Alex Epstein's The Moral Case for Fossil Fuels

Today fossil fuels—the lifeblood of modern industrial civilization—are under constant attack by environmentalists, including certain journalists, pundits, politicians, and activists. To take the latest example, Barack Obama recently promised the Chinese that the United States would curb fossil fuel use, and the White House called for an 80 percent reduction in fossil-fuel carbon emissions within a few decades.

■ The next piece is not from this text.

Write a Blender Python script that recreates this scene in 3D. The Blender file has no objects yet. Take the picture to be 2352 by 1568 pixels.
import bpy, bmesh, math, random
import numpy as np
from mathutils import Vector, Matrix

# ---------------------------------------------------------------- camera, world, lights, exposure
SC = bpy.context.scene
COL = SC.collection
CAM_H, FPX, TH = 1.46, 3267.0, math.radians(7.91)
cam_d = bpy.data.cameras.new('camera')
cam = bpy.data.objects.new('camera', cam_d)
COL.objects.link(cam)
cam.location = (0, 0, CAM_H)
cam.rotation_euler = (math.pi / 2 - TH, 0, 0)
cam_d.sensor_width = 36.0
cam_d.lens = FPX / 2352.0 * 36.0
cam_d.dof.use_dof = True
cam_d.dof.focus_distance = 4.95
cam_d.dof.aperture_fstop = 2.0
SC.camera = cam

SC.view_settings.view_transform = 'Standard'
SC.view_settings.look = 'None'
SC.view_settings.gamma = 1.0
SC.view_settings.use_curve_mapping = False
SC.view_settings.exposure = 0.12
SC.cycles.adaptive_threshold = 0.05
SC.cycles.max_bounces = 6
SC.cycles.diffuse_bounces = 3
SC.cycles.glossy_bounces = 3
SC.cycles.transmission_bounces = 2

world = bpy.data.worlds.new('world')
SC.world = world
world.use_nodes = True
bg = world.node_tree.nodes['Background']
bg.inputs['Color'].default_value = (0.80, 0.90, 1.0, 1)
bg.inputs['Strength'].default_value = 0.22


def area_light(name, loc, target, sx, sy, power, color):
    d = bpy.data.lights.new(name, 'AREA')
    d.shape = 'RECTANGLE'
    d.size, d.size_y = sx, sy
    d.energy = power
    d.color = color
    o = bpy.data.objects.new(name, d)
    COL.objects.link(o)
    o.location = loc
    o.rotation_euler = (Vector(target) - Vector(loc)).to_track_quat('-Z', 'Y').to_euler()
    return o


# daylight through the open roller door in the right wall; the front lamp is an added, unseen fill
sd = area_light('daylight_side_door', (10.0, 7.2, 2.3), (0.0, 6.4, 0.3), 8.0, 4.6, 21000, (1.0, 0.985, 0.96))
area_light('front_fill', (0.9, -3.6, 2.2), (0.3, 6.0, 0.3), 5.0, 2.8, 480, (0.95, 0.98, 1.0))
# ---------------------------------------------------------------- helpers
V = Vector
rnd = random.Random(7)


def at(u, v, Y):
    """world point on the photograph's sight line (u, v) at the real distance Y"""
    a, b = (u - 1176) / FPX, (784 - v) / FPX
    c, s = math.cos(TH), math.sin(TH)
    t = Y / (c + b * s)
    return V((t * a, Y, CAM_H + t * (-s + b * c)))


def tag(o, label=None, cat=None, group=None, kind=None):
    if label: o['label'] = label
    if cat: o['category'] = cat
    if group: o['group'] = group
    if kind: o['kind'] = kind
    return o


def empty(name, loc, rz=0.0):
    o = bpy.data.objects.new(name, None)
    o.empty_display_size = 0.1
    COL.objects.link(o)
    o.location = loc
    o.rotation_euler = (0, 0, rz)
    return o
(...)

But, as Alex Epstein argues, the war on fossil fuels is impractical and immoral. He makes this case in his pathbreaking new book—available today—The Moral Case for Fossil Fuels. Following are just a few indications of the book’s contents:

  • “[M]ore energy means more ability to improve our lives; less energy means less ability—more helplessness, more suffering, and more death” (p. 39).
  • “[I]n providing the fuel that makes modern, industrialized, globalized, fertilized agriculture possible, the oil industry has sustained and improved billions and billions of lives. If we rate achievements by their contribution to human well-being, surely this must rank as one of the greatest achievements of our time” (p. 83).
  • “It is only thanks to cheap, plentiful, reliable energy that we live in an environment where the water we drink and the food we eat will not make us sick and where we can cope with the often hostile climate of Mother Nature” (p. 86).
  • “[W]e don’t take a safe climate and make it dangerous; we take a dangerous climate and make it safe. High-energy civilization, not climate, is the driver of climate livability. No matter what, climate will always be naturally hazardous—and the key question will always be whether we have the ability to handle it or, better yet, master it” (p. 126).
  • “For years, actually centuries, opponents of fossil fuels . . . have said that using [them] is unsustainable because we’ll run out of them. Instead, we keep running into them. The more we use, the more we create” (p. 178).
  • “We need to say that human life is our one and only standard of value. And we need to say that the transformation of our environment, the essence of our survival, is a supreme virtue” (p. 201).

Epstein touches on some of these ideas in his recent articles, “Apple Commits Energy Accounting Fraud” and “Jimmy Fallon Makes the World's Best Argument Against Solar and Wind Energy.” (See Epstein’s Center for Industrial Progress for more details about his work.)

For Epstein’s comprehensive moral case for fossil fuels and, more broadly, for industrial civilization—including whatever new forms of energy industrialists develop in the future—read his book. The Moral Case offers detailed discussions on climate livability, the effects of carbon emissions, the nature of the environmentalist movement, the vital role that fossil fuels play in our lives, and more. And by all means share the book with your active-minded friends.

Your future prosperity—indeed your very life—depends on the freedom of industrialists to produce energy and to transform nature for human benefit.